À l’en croire, certains terroristes sont venus tuer leur propre père qu’ils ne considéraient pas comme suffisamment musulmans à leurs yeux. « Quand on tue le chef de la famille, cela veut dire qu’on a disloqué la famille. Donc ils se sont attaqués d’abord à la première cellule de base de toute société », a expliqué M. Barry.

Les autorités coutumières au panel de la paix

Il poursuivra en précisant que les terroristes sont allés au-delà des familles. « Au niveau du village, ils ont tué le chef, les imams et toutes les personnes ressources notamment des conseillers municipaux. Ce qui a progressivement déstructuré également les villages », fait-il ainsi l’historique de ce phénomène assez complexe.

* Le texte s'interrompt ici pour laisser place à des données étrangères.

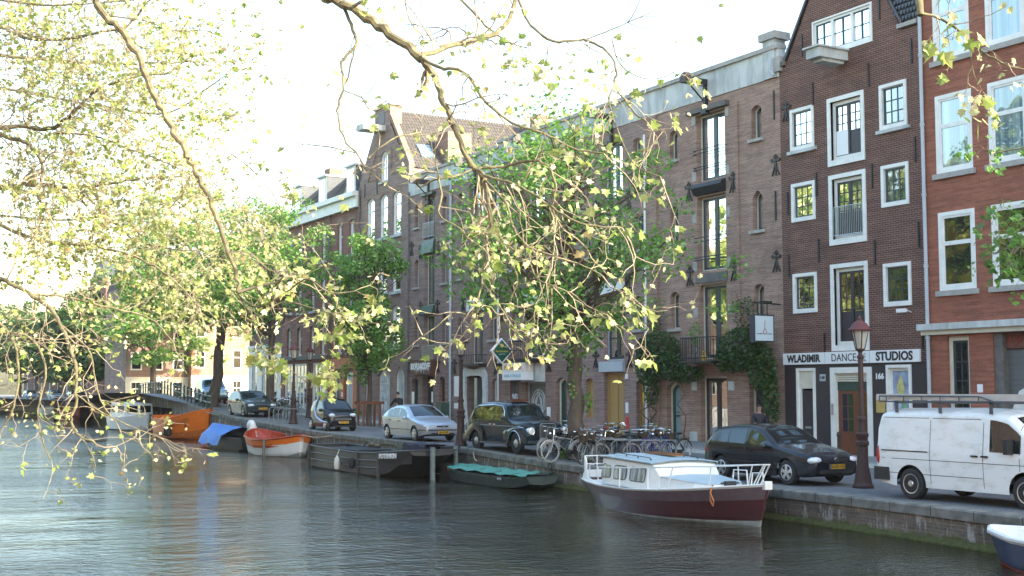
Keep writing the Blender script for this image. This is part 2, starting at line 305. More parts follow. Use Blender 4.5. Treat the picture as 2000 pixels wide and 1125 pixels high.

Pour ce qui est des communautés, Newton Ahmed Barry a rappelé les attaques orchestrées par les groupes armés à Yirgou et à Arbinda. Il rendra cependant grâce à Dieu du fait qu’ils n’aient pas réussi à opposer jusqu’à présent les religions entre elles.

De ce fait, Newton Barry a lancé un appel à l’ensemble des chefs coutumiers et religieux face à la menace imminente pour qu’ensemble ils puissent se donner la main pour parler un même langage afin d’éviter le chaos.

Le Balkuy Naaba a dans cette dynamique interpelé ses homologues à être exemplaires et irréprochables sur tous les plans en vue de mériter la confiance des populations. Il les a également exhortés à revenir aux valeurs traditionnelles du pays gage d’une paix véritable.